## Required task
Transcribe the material verbatim in full; the pictures do not belong in the copy.

## Recorded information
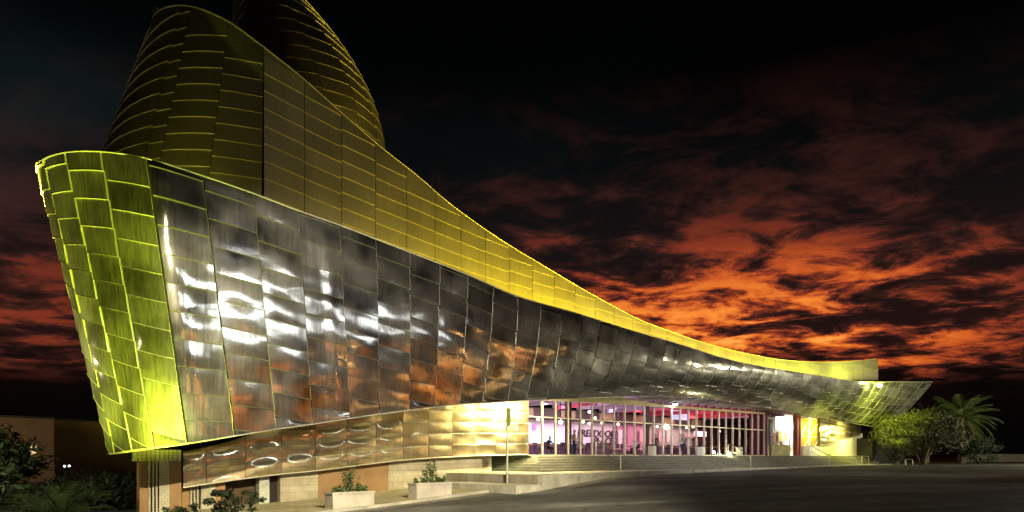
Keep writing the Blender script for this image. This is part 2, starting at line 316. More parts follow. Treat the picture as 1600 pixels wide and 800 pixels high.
def panel_skin(mb, surf, edges, rows, vline, nu, nv, pil=.012, nz=.004, tilt=.008, shingle=.03, gap=.012, lip=.03, jitter=0.0, vgap=None, lipmi=1, outw=1, seed=0, skipmin=.004, stag=None, vlip=0, special=None, lipsp=None):
    """Sheets in columns between the given edges; rows follow vline(k, s)->v. Each sheet is bowed, tilted and oil-canned on its own."""
    rnd = random.Random(seed)
    vgap = vgap or (lambda s: gap)
    for ci, (s0, s1) in enumerate(zip(edges[:-1], edges[1:])):
        if lipsp: lipmi = lipsp(s0)
        off = (rnd.random()-.5)*jitter if stag is None else (stag*ci) % 1.0 + (rnd.random()-.5)*jitter
        gu = vgap(.5*(s0+s1))/max((surf(s1, .3)-surf(s0, .3)).length, .3)
        for k in rows:
            va = [min(max(vline(k+off, s), 0), 1) for s in (s0, s1)]; vb = [min(max(vline(k+1+off, s), 0), 1) for s in (s0, s1)]
            if max(vb[0]-va[0], vb[1]-va[1]) < skipmin: continue
            tx, ty = (rnd.random()-.5)*2*tilt, (rnd.random()-.5)*2*tilt; ph = rnd.random()*100; pp = pil*(.4+1.2*rnd.random())*(1 if rnd.random() < .75 else -1)
            vs = []; low = []
            for j in range(nv+1):
                for i in range(nu+1):
                    u = i/nu; w = j/nv; uu = gu/2+(1-gu)*u
                    s = s0+(s1-s0)*uu
                    a = min(max(vline(k+off, s), 0), 1); b = min(max(vline(k+1+off, s), 0), 1); v = a+(b-a)*w
                    p = surf(s, v)
                    ds = surf(s+.02, v)-surf(s-.02, v); dv = surf(s, min(v+.01, 1))-surf(s, max(v-.01, 0)); nn = dv.cross(ds).normalized()*outw
                    h = pp*(1-(2*u-1)**2)*(1-(2*w-1)**2) + tx*(u-.5)*2 + ty*(w-.5) + shingle*w + nz*noise.noise(Vector((u*2.1+ph, w*2.1, ph)))*2
                    q = p+nn*h
                    vs.append(q)
                    if j == nv: low.append((q, nn, dv.normalized()))
            n1 = nu+1; dvn = low[-1][2]
            mb.add(vs, [(j*n1+i, (j+1)*n1+i, (j+1)*n1+i+1, j*n1+i+1) for j in range(nv) for i in range(nu)], special(s0) if special else 0, True)
            if vlip:
                vl = vlip(s0) if callable(vlip) else vlip
                st = []
                for j in range(nv+1):
                    q = vs[j*n1+nu]; q2 = vs[j*n1+nu-1]; e_ = (q-q2).normalized(); nn = dvn.cross(e_).normalized()*outw
                    st += [q-e_*vl+nn*.006, q+nn*.014, q-nn*.05]
                mb.add(st, [(3*j+r, 3*j+r+1, 3*j+r+4, 3*j+r+3) for j in range(nv) for r in (0, 1)], lipmi)
            if lip and min(vb) > .004:
                st = []
                for q, nn, dd in low: st += [q-dd*lip+nn*.004, q+nn*.016, q-nn*.05+dd*.004]
                mb.add(st, [(3*i+r, 3*i+r+1, 3*i+r+4, 3*i+r+3) for i in range(nu) for r in (0, 1)], lipmi)
def liner(mb, surf, edges, nvv, off, mi, outw=1, sub=3):
    ss = []
    for a, b in zip(edges[:-1], edges[1:]): ss += [a+(b-a)*i/sub for i in range(sub)]
    ss.append(edges[-1]); vs = []
    for s in ss:
        for j in range(nvv+1):
            v = j/nvv; ds = surf(s+.02, v)-surf(s-.02, v); dv = surf(s, min(v+.01, 1))-surf(s, max(v-.01, 0)); vs.append(surf(s, v)-dv.cross(ds).normalized()*outw*off)
    n1 = nvv+1
    mb.add(vs, [(i*n1+j, i*n1+j+1, (i+1)*n1+j+1, (i+1)*n1+j) for i in range(len(ss)-1) for j in range(nvv)], mi, True)

# --- mirror shell: rails
top_o = pchip([230, 312, 392, 528, 640, 806, 900, 1050, 1150, 1250, 1350, 1457], [.55, .6, .65, .75, .9, 1.2, 1.3, 1.4, 1.3, 1.0, .2, -1.5])
top_y = pchip([230, 308, 392, 465, 528, 640, 735, 806, 900, 980, 1050, 1150, 1250, 1350, 1457], [249, 273, 302, 330, 352, 395, 432, 463, 490, 515, 535, 565, 583, 597, 597])
tpx = [230, 312, 392, 465, 528, 588, 640, 690, 732, 770, 806, 842, 872, 900, 930, 980, 1050, 1150, 1250, 1350, 1400, 1457]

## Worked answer
Keep writing the Blender script for this image. This is part 2, starting at line 316. More parts follow. Treat the picture as 1600 pixels wide and 800 pixels high.
def panel_skin(mb, surf, edges, rows, vline, nu, nv, pil=.012, nz=.004, tilt=.008, shingle=.03, gap=.012, lip=.03, jitter=0.0, vgap=None, lipmi=1, outw=1, seed=0, skipmin=.004, stag=None, vlip=0, special=None, lipsp=None):
    """Sheets in columns between the given edges; rows follow vline(k, s)->v. Each sheet is bowed, tilted and oil-canned on its own."""
    rnd = random.Random(seed)
    vgap = vgap or (lambda s: gap)
    for ci, (s0, s1) in enumerate(zip(edges[:-1], edges[1:])):
        if lipsp: lipmi = lipsp(s0)
        off = (rnd.random()-.5)*jitter if stag is None else (stag*ci) % 1.0 + (rnd.random()-.5)*jitter
        gu = vgap(.5*(s0+s1))/max((surf(s1, .3)-surf(s0, .3)).length, .3)
        for k in rows:
            va = [min(max(vline(k+off, s), 0), 1) for s in (s0, s1)]; vb = [min(max(vline(k+1+off, s), 0), 1) for s in (s0, s1)]
            if max(vb[0]-va[0], vb[1]-va[1]) < skipmin: continue
            tx, ty = (rnd.random()-.5)*2*tilt, (rnd.random()-.5)*2*tilt; ph = rnd.random()*100; pp = pil*(.4+1.2*rnd.random())*(1 if rnd.random() < .75 else -1)
            vs = []; low = []
            for j in range(nv+1):
                for i in range(nu+1):
                    u = i/nu; w = j/nv; uu = gu/2+(1-gu)*u
                    s = s0+(s1-s0)*uu
                    a = min(max(vline(k+off, s), 0), 1); b = min(max(vline(k+1+off, s), 0), 1); v = a+(b-a)*w
                    p = surf(s, v)
                    ds = surf(s+.02, v)-surf(s-.02, v); dv = surf(s, min(v+.01, 1))-surf(s, max(v-.01, 0)); nn = dv.cross(ds).normalized()*outw
                    h = pp*(1-(2*u-1)**2)*(1-(2*w-1)**2) + tx*(u-.5)*2 + ty*(w-.5) + shingle*w + nz*noise.noise(Vector((u*2.1+ph, w*2.1, ph)))*2
                    q = p+nn*h
                    vs.append(q)
                    if j == nv: low.append((q, nn, dv.normalized()))
            n1 = nu+1; dvn = low[-1][2]
            mb.add(vs, [(j*n1+i, (j+1)*n1+i, (j+1)*n1+i+1, j*n1+i+1) for j in range(nv) for i in range(nu)], special(s0) if special else 0, True)
            if vlip:
                vl = vlip(s0) if callable(vlip) else vlip
                st = []
                for j in range(nv+1):
                    q = vs[j*n1+nu]; q2 = vs[j*n1+nu-1]; e_ = (q-q2).normalized(); nn = dvn.cross(e_).normalized()*outw
                    st += [q-e_*vl+nn*.006, q+nn*.014, q-nn*.05]
                mb.add(st, [(3*j+r, 3*j+r+1, 3*j+r+4, 3*j+r+3) for j in range(nv) for r in (0, 1)], lipmi)
            if lip and min(vb) > .004:
                st = []
                for q, nn, dd in low: st += [q-dd*lip+nn*.004, q+nn*.016, q-nn*.05+dd*.004]
                mb.add(st, [(3*i+r, 3*i+r+1, 3*i+r+4, 3*i+r+3) for i in range(nu) for r in (0, 1)], lipmi)
def liner(mb, surf, edges, nvv, off, mi, outw=1, sub=3):
    ss = []
    for a, b in zip(edges[:-1], edges[1:]): ss += [a+(b-a)*i/sub for i in range(sub)]
    ss.append(edges[-1]); vs = []
    for s in ss:
        for j in range(nvv+1):
            v = j/nvv; ds = surf(s+.02, v)-surf(s-.02, v); dv = surf(s, min(v+.01, 1))-surf(s, max(v-.01, 0)); vs.append(surf(s, v)-dv.cross(ds).normalized()*outw*off)
    n1 = nvv+1
    mb.add(vs, [(i*n1+j, i*n1+j+1, (i+1)*n1+j+1, (i+1)*n1+j) for i in range(len(ss)-1) for j in range(nvv)], mi, True)

# --- mirror shell: rails
top_o = pchip([230, 312, 392, 528, 640, 806, 900, 1050, 1150, 1250, 1350, 1457], [.55, .6, .65, .75, .9, 1.2, 1.3, 1.4, 1.3, 1.0, .2, -1.5])
top_y = pchip([230, 308, 392, 465, 528, 640, 735, 806, 900, 980, 1050, 1150, 1250, 1350, 1457], [249, 273, 302, 330, 352, 395, 432, 463, 490, 515, 535, 565, 583, 597, 597])
tpx = [230, 312, 392, 465, 528, 588, 640, 690, 732, 770, 806, 842, 872, 900, 930, 980, 1050, 1150, 1250, 1350, 1400, 1457]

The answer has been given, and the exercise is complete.